You might find that LIV just puts the game over its frametime budget, making it feel significantly worse, which is why we advise anyone filming with LIV to lower the HMD’s render resolution in order to get a smoother result overall. This will not affect the resolution of the LIV output as LIV captures footage from its own camera, rather than from what your HMD sees. High Impact
- Double-check that your SteamVR render resolution is on Custom and set to 100%. You typically don’t want to be supersampling when using LIV (although you technically could, with the right hardware), but you especially don’t want to let SteamVR auto-supersample for you as its algorithm doesn’t account for LIV running alongside your game.

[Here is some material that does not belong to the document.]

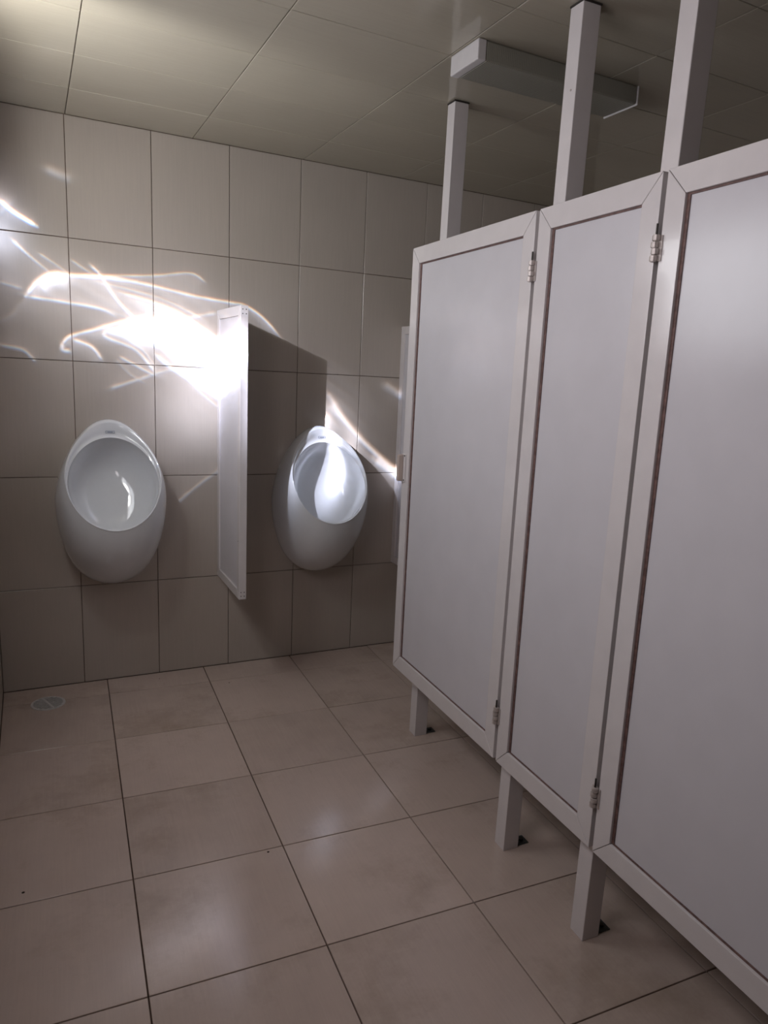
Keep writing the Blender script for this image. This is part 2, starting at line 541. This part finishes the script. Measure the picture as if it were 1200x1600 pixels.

- Lower LIV’s target resolution. This is the resolution LIV will be rendering at and has a significant impact on performance.
- Set the vrserver, vrcompositor, vrmonitor, and OBS processes to high priority in Windows Task Manager → Details.
- Change the encoder in OBS from x264 to NVENC. This greatly reduces the load on your CPU.
- If you’re using Streamlabs OBS (SLOBS) to capture the LIV output, consider switching to regular OBS as SLOBS’ CPU usage is significantly higher.
- Make sure you use “Game Capture” to capture the LIV output window as it is the most performant capture option. From most performant to least: Game Capture > Window Capture >>> Display Capture.
- If you’re using a Kinect as a camera source, ChromaFree (our tool for background removal) is a bit heavy on your CPU/GPU and is still undergoing some optimization on our end.
- An unoptimized avatar will cause some extra load. You can test this by switching between your avatar and one of the default LIV ones. While not directly related to performance, storing an excessive amount of avatars can cause extremely long compositor loading times (we’ve had reports of it taking up to 1 minute).